### [RECORDS TO USE]
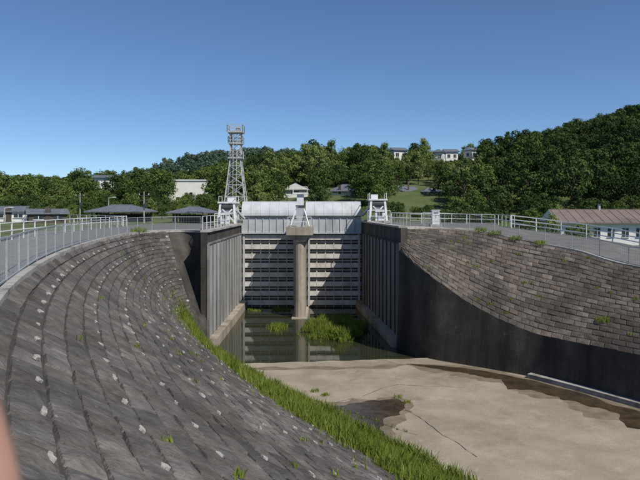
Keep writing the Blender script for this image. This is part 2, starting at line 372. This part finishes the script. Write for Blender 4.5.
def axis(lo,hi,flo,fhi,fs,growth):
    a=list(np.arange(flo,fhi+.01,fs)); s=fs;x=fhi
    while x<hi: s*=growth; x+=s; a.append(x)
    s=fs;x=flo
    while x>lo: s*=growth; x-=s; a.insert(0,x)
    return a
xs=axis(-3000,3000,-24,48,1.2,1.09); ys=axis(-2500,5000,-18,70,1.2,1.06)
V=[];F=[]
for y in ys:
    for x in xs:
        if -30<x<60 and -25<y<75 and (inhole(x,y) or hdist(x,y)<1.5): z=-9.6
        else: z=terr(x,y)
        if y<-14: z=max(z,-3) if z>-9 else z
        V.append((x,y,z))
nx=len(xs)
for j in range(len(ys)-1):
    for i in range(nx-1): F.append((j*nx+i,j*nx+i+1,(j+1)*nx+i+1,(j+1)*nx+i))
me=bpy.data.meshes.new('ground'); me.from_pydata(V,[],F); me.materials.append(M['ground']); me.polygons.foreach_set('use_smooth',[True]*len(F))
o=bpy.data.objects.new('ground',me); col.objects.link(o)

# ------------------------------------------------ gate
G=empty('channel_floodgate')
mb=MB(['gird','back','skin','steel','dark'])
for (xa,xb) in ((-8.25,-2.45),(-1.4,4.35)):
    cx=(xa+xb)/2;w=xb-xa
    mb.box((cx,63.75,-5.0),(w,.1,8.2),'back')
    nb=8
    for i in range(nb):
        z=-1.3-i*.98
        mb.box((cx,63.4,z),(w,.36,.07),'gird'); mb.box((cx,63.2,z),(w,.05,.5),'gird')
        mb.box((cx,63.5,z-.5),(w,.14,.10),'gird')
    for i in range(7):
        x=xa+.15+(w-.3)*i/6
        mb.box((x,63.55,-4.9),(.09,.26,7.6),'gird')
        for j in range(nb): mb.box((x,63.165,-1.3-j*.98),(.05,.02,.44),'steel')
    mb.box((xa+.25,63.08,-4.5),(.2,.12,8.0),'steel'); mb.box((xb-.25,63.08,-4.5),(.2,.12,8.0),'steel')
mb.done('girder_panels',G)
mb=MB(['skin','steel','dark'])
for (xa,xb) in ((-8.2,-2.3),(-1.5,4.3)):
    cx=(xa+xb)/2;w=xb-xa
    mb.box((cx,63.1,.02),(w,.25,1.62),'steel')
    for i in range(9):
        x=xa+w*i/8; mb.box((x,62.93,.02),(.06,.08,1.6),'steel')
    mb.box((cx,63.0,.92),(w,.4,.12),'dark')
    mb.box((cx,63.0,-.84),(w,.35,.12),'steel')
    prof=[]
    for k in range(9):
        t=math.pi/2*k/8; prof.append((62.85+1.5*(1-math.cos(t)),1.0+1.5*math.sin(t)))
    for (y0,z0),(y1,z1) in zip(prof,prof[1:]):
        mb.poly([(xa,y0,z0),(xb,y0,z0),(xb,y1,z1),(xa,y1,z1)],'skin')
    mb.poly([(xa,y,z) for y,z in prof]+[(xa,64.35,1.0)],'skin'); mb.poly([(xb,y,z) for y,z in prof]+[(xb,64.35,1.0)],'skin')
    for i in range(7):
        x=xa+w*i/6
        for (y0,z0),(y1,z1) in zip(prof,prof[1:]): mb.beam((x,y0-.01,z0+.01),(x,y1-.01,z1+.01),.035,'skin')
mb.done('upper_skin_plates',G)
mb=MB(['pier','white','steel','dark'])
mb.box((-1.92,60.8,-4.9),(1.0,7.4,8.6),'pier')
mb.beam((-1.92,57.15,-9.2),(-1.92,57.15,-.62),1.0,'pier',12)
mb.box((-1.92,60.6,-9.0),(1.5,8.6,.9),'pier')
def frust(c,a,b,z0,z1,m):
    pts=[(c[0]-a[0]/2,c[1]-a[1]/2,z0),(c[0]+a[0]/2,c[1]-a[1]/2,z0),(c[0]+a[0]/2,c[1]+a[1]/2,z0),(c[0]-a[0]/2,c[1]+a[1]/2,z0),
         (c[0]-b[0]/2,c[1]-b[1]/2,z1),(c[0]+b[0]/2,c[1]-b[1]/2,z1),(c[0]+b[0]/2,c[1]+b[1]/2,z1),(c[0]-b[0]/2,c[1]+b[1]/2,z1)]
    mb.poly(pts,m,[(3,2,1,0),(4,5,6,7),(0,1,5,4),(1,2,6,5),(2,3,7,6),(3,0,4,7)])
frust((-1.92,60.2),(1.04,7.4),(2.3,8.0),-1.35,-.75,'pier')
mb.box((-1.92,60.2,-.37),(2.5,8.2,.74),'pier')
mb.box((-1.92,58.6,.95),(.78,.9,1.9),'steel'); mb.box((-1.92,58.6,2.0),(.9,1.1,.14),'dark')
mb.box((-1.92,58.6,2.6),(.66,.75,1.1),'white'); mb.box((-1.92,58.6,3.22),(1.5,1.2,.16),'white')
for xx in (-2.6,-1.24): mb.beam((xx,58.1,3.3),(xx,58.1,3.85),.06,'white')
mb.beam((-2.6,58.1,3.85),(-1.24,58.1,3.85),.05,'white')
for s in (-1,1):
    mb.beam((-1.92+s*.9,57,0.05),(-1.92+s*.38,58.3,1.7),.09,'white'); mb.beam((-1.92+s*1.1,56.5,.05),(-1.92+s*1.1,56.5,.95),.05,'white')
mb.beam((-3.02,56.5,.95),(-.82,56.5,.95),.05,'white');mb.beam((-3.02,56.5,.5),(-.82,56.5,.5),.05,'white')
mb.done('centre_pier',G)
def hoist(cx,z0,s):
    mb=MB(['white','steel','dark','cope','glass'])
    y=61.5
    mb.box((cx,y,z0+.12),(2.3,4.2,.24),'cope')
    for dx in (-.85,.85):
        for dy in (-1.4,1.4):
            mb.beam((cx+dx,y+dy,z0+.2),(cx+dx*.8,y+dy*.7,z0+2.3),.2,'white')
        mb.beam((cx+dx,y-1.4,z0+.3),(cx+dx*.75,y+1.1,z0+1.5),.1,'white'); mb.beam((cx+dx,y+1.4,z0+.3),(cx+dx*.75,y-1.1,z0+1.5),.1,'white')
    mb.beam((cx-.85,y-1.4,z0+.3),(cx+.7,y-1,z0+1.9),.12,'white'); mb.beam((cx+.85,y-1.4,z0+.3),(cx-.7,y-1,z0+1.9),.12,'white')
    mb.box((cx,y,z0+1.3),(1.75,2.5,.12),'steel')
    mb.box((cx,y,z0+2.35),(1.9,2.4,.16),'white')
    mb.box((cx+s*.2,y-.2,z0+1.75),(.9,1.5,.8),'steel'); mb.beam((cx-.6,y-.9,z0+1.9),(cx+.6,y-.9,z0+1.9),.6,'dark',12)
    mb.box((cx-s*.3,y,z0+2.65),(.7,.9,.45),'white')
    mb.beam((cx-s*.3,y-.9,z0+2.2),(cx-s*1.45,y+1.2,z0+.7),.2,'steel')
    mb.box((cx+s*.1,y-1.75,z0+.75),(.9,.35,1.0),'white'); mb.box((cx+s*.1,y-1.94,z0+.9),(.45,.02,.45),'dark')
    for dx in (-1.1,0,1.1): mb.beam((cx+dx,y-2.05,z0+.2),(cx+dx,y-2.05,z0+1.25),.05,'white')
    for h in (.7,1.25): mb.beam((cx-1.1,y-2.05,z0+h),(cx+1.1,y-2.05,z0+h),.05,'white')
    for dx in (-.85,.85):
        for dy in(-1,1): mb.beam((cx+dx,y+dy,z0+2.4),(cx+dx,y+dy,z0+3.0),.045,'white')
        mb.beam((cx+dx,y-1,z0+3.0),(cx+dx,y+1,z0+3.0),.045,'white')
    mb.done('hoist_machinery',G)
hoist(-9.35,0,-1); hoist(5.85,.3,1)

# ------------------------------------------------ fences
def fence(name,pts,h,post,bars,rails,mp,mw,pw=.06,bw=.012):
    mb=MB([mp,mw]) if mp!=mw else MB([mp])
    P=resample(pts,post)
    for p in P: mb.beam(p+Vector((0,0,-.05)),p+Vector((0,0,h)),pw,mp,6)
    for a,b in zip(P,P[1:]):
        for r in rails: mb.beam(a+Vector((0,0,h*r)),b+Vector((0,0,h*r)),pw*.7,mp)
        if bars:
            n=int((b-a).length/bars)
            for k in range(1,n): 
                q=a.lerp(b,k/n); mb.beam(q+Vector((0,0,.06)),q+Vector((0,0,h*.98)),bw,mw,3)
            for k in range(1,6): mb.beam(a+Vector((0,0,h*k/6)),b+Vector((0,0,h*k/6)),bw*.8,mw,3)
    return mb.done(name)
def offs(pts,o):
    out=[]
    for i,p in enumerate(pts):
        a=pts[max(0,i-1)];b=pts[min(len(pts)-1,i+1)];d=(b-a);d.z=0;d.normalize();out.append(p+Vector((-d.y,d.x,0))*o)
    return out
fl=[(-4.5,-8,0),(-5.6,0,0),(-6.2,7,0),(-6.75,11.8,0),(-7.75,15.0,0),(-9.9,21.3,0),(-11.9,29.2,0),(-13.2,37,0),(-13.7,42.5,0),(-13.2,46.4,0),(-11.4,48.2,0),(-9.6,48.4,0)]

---

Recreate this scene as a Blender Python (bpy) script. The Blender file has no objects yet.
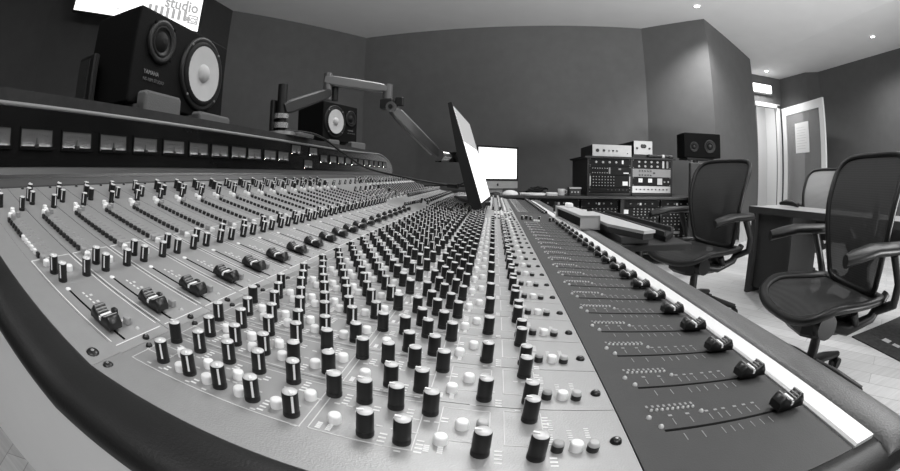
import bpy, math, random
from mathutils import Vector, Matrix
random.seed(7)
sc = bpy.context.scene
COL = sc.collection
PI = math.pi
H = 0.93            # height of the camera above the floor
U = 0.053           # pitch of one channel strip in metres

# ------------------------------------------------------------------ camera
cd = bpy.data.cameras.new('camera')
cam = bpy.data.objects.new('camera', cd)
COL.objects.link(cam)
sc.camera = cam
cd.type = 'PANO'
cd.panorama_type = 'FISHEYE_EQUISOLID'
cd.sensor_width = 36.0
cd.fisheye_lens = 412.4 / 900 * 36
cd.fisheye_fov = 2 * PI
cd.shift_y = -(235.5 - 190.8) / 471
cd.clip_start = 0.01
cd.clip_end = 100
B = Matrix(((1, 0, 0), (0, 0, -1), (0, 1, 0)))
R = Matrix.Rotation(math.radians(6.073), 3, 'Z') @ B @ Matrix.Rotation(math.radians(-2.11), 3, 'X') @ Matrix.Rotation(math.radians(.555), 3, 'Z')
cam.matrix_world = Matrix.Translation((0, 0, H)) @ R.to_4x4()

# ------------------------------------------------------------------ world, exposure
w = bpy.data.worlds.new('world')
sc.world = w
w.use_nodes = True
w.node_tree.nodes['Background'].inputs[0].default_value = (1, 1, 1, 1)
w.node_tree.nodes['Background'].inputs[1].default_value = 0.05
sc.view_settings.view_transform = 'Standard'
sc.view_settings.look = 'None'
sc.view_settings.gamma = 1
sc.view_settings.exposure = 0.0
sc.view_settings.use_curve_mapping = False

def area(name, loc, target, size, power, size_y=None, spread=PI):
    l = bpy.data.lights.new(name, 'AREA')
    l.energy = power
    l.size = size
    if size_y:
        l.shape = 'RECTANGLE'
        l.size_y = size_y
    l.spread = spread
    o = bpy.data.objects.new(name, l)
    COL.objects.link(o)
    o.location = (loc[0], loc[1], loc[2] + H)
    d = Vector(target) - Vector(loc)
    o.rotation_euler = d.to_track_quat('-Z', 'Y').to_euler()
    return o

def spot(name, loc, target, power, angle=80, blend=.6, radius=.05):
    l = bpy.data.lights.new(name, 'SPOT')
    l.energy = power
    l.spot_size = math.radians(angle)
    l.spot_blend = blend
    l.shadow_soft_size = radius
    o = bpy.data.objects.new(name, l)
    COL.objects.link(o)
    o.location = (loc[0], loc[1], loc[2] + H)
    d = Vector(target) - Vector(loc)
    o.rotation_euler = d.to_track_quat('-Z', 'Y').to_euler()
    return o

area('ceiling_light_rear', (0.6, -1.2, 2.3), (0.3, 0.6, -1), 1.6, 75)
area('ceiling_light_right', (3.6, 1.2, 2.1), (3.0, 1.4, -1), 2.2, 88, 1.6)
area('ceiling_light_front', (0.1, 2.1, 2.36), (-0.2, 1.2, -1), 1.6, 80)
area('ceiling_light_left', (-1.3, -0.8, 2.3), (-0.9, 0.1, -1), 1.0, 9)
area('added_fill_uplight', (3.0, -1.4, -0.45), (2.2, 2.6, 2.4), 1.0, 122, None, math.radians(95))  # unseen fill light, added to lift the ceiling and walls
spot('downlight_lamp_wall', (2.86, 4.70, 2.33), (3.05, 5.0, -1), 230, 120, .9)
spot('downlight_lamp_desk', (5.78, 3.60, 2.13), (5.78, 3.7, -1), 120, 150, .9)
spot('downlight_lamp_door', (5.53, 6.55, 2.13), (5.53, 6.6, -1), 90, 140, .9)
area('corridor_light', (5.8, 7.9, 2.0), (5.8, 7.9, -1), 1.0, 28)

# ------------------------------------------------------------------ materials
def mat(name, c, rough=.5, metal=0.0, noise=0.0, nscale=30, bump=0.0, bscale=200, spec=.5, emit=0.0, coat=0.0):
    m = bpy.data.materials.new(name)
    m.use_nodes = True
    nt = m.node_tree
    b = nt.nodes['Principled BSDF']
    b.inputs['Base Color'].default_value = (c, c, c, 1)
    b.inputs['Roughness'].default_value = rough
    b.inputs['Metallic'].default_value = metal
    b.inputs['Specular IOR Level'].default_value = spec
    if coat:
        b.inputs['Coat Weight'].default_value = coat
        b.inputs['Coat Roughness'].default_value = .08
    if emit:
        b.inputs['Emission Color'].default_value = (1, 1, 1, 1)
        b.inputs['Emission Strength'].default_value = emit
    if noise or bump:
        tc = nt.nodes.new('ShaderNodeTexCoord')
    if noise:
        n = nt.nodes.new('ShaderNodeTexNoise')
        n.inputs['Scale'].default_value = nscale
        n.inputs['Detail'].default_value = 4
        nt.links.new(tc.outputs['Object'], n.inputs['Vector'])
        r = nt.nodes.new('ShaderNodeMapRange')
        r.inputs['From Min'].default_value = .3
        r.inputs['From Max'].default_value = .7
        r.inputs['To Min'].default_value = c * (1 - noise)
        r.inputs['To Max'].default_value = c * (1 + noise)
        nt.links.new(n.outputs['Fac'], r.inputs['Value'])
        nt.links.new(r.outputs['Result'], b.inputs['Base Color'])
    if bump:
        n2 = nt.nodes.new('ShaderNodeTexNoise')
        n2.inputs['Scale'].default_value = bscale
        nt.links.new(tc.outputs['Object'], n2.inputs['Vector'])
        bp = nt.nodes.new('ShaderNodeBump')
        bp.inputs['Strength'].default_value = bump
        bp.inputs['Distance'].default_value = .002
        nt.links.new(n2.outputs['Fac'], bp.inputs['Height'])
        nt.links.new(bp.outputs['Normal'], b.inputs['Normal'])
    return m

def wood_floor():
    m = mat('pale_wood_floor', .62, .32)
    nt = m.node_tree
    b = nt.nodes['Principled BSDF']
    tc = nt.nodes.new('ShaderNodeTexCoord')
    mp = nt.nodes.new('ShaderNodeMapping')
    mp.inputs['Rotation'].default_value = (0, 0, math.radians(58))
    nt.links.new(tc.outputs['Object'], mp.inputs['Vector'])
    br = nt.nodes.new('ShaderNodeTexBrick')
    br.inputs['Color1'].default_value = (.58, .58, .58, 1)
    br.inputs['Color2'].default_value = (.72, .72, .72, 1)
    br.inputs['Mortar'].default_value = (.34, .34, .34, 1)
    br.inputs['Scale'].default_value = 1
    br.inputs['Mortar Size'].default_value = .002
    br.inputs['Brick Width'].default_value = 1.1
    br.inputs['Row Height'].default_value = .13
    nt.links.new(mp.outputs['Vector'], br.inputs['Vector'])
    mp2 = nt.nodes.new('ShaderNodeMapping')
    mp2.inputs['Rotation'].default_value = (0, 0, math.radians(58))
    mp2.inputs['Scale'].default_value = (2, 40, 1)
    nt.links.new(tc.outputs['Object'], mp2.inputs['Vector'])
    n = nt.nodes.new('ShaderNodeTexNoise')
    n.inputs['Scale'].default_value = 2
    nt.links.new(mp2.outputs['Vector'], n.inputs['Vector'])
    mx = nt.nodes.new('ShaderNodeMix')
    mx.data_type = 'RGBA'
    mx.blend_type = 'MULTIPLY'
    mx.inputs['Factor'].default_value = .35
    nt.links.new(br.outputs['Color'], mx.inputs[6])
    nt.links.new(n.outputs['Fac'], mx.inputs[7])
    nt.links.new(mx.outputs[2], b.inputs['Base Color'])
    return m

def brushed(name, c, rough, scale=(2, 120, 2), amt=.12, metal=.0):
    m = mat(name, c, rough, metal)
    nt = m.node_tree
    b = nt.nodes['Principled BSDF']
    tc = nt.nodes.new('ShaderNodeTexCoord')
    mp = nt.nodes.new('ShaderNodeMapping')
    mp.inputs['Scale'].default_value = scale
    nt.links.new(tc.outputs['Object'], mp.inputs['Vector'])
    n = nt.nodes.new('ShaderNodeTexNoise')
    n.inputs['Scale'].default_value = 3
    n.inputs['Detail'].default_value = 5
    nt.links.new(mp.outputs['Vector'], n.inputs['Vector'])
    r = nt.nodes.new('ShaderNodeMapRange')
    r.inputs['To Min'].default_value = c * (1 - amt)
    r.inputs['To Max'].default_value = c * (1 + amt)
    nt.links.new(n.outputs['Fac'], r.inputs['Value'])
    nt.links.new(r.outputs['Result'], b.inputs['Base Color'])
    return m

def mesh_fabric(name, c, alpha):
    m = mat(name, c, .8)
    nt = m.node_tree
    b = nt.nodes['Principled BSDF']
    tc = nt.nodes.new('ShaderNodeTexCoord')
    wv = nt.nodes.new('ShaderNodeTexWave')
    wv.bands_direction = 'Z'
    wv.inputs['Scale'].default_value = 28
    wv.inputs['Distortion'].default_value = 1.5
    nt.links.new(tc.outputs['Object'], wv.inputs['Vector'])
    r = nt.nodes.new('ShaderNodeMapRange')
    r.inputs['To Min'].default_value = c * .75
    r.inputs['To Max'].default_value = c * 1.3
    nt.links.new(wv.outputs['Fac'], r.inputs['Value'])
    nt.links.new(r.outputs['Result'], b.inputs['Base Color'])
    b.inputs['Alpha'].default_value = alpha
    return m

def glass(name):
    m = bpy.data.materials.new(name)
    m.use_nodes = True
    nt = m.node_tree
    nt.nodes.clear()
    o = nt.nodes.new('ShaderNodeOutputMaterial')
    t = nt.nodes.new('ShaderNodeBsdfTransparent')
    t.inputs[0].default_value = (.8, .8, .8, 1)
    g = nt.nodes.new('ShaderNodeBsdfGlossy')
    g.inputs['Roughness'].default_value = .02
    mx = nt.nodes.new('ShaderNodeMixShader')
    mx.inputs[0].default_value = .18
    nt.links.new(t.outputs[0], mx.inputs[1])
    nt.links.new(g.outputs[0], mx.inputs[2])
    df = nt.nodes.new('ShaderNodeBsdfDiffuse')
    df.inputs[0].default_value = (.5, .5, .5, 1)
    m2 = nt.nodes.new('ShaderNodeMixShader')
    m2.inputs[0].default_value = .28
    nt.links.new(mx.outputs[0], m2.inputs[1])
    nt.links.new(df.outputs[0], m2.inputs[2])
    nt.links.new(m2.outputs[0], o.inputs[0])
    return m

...

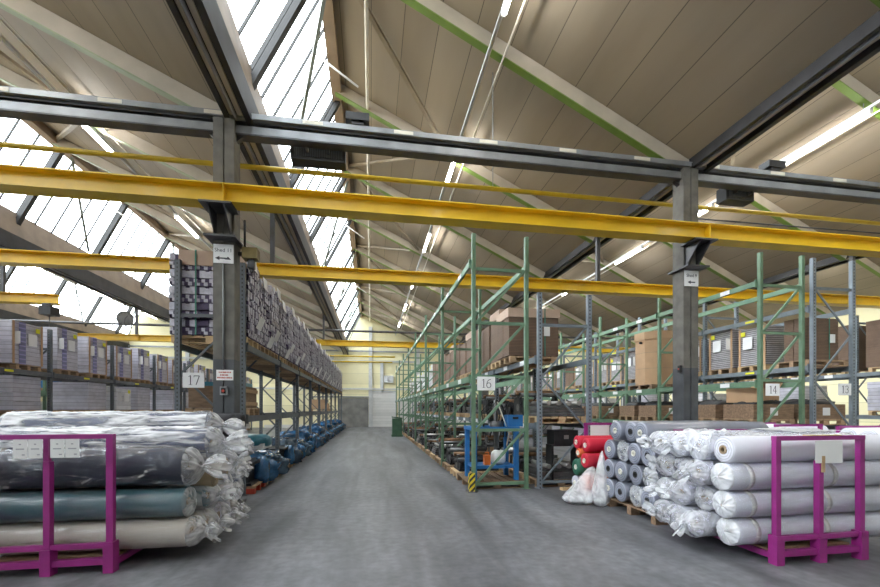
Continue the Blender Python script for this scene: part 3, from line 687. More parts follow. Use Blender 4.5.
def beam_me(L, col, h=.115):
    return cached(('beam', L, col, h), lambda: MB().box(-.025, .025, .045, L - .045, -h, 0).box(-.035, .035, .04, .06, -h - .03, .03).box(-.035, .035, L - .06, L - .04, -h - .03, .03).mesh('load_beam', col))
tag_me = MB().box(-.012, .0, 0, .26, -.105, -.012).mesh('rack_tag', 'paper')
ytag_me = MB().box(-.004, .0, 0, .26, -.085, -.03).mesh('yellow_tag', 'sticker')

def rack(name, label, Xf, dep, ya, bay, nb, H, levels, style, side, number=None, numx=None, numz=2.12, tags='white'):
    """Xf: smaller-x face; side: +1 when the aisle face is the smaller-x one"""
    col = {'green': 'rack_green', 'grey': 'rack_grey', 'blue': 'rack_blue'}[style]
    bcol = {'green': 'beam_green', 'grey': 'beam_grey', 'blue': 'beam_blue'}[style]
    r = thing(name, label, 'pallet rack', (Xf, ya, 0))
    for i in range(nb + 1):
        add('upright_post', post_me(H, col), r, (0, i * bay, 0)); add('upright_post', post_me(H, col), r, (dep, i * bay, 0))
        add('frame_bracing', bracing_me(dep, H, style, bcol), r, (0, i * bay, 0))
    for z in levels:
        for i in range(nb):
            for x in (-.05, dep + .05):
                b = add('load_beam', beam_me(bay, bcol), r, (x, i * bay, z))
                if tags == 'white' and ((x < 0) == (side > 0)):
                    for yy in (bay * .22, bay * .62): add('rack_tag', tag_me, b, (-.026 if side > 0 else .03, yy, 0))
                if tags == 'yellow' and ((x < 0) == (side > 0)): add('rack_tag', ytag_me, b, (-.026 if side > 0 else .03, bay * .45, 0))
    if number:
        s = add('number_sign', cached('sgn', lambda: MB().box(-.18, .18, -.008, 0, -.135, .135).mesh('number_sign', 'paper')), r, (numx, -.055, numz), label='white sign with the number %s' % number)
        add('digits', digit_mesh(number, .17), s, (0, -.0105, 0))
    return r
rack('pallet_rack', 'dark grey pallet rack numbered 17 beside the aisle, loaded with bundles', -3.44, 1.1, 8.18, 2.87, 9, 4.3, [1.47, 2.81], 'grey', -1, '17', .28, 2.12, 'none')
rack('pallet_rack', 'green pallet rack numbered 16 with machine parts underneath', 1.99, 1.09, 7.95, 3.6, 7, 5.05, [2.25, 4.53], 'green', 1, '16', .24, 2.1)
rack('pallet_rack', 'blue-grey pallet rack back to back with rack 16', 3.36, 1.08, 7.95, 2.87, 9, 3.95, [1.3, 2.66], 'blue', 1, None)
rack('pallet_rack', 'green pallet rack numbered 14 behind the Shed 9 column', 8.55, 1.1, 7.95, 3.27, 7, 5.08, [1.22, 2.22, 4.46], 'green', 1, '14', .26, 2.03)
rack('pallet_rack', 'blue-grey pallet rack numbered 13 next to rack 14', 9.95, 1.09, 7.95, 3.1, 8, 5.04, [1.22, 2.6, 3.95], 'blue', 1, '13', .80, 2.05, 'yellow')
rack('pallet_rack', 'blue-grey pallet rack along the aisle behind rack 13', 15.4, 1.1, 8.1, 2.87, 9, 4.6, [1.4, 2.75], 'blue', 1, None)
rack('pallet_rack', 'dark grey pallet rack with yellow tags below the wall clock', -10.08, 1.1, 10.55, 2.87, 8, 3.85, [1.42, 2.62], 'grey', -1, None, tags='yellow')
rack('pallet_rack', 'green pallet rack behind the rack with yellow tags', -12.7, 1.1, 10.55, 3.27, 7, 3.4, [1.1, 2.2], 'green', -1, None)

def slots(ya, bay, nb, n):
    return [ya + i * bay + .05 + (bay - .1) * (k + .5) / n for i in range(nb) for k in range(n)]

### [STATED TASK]
Print only the run of lines that begins with the line containing "Continue the Blender" and ends with the line containing "-.085, -.03).mesh('yellow_tag', 'sticker')", both included, exactly as they read.

### [WRITTEN REPLY]
Continue the Blender Python script for this scene: part 3, from line 687. More parts follow. Use Blender 4.5.
def beam_me(L, col, h=.115):
    return cached(('beam', L, col, h), lambda: MB().box(-.025, .025, .045, L - .045, -h, 0).box(-.035, .035, .04, .06, -h - .03, .03).box(-.035, .035, L - .06, L - .04, -h - .03, .03).mesh('load_beam', col))
tag_me = MB().box(-.012, .0, 0, .26, -.105, -.012).mesh('rack_tag', 'paper')
ytag_me = MB().box(-.004, .0, 0, .26, -.085, -.03).mesh('yellow_tag', 'sticker')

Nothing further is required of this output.